A deformed monster kidnaps young people, some in the act of having sex, and transfers them to the lab of the eponymous doctor (Aldo Barbero), who is studying the ‘sexual aberrations’ of women and derives an ‘extraction’ from their sexual encounters that, whatever its other possible uses, keeps him alive, when he is in fact a walking corpse under the control of a disembodied brain that speaks with a mittel-European accent.

He spends a lot of time merely watching his (mainly female) prisoners on closed-circuit TV screens, and we may wonder whether his motivations are purely scientific. ‘Let the lesbians share one room’, he tells his nurse (who is hopelessly in love with him). ‘I want to observe them’.

It seems likely that this kind of exploitation film would dive unapologetically into the male gaze, but here the male gaze is presented as a theoretically disinterested one belonging to a dead man (who undergoes the expected rapid decomposition at the end, just like Dracula).

Neither do the sex scenes always conform to Nina Menkes’ observations – we see a woman writhing in ecstasy on a bed, but the camera spends equal time panning down the ‘beefcake’ photos that adorn the wall beside her. And the journalist hero (Ricardo Bauleo) has to get through the climactic scenes in just his underwear.

But of course this isn’t a mainstream film and is rather eccentric even of its kind. The lumbering golem-like monster can apparently walk about in broad daylight and enter bars without attracting more than funny looks from the populace. Amusingly, a character has to consult an identikit drawing in a newspaper in order to confirm his sighting of the creature, which could hardly be more clearly a bizarre anomaly in daily life if it had a flashing light embedded in its forehead – which it does, actually.

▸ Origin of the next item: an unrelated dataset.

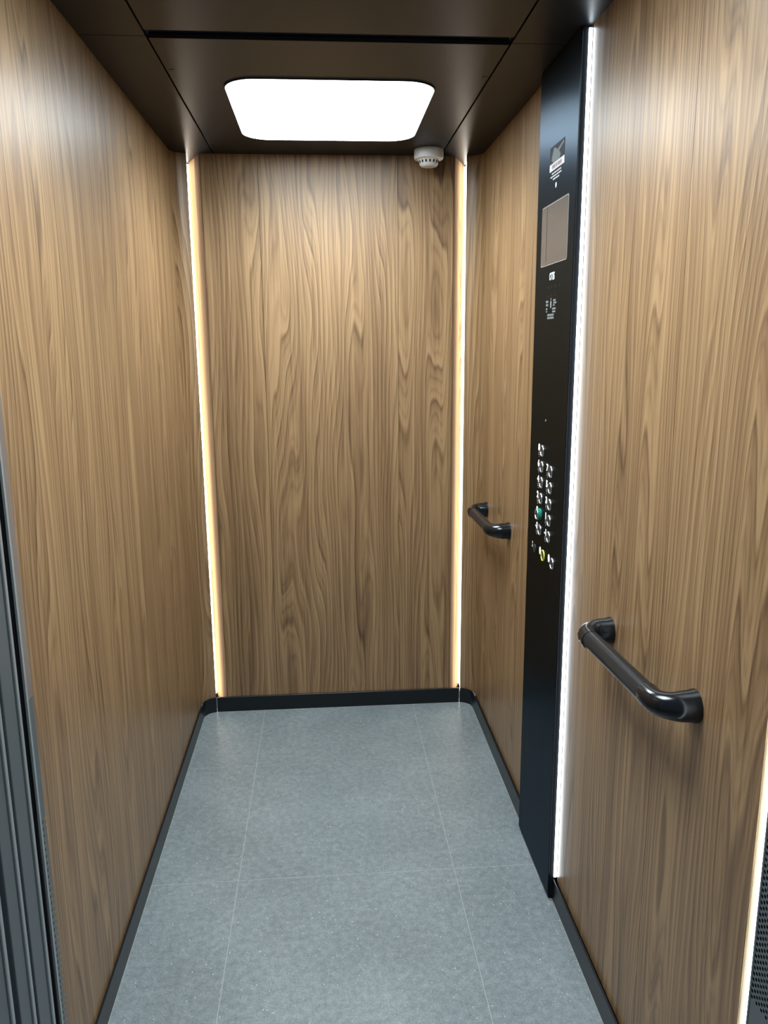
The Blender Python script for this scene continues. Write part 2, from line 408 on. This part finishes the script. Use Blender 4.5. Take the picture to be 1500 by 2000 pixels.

A strange scene that brings Last Year In Marienbad to mind has the monster strumming a lute, while Dr. Humpp’s captives wander a mist-wreathed garden as if under a spell.

There is also plenty of routine misogyny on display – a bartender who noticed the giant monster with the flashing light on its head when it came into his bar to abduct a stripper, and has thereby become a key witness in the case, contributes some weak jokes about his (unseen) wife. And the nurse’s insane devotion to the curious* doctor makes her transformation into one of his zombies at the end little more than a confirmation of her lowly status as a female character.

But sex makes zombies of us all, and the film has a certain hypnotic fascination, perhaps more so in the sexed-up version, where the additional couplings bring a sense of drift away from narrative and towards dreamy abstraction.

Vengeanza is more plot-driven, but does its own riffing on the male gaze, notably in the oddly jolly opening credits, wherein cartoon eyes ogle a crude depiction of the female form.

In a sequence common to both films Dr. Zoide (as he is named in Vengeanza) takes a soldering iron to the side of his golem’s head on the operating table, but whereas in Humpp his target is ‘the nerves of the libido’, in Vengeanza it is ‘the ocular motor nerve’, the object being that ‘he’ll only see what I want’.

It isn’t quite clear in either film what the point of this intervention is, but in Vengeanza, there’s a kind of desperation about the need to make the monster ‘see what I want’. While we may assume that the doctor means ‘what I want him to see’, the truncated sentence (an accident of subtitling) has its own force, carrying a suggestion that the doctor wants his monster to confirm the legitimacy of his own desires by only seeing ‘what I want’.

The implication is that the male gaze has to be constructed – it isn’t a natural fact. Many horror films are ambivalent about the male gaze anyway, often presenting it as threatening – notably in the many scenes adopting the POV of an (invariably male) killer stalking an (invariably female) victim.

In Humpp/Vengeanza, when the camera adopts the monster’s POV, it’s in the scene where it enters the bar, and everyone is looking at it, another suggestion that it is the male gaze itself that is under scrutiny here – or it would be if the film had an idea in its head.

But if the male gaze may be adopted without the filmmaker’s conscious awareness, as Nina Menkes allows, so, perhaps, may its critique.

*Though probably just a nod to a notorious Swedish film of 1967 (I Am Curious, Yellow) the word ‘curious’ in the American title carries a pleasing double (or even triple) meaning, suggesting the doctor’s curiosity (both scientific and sexual) and the fact that he is undoubtedly a curious character.

‘Humpp’ is, it’s fair to say, less inspired.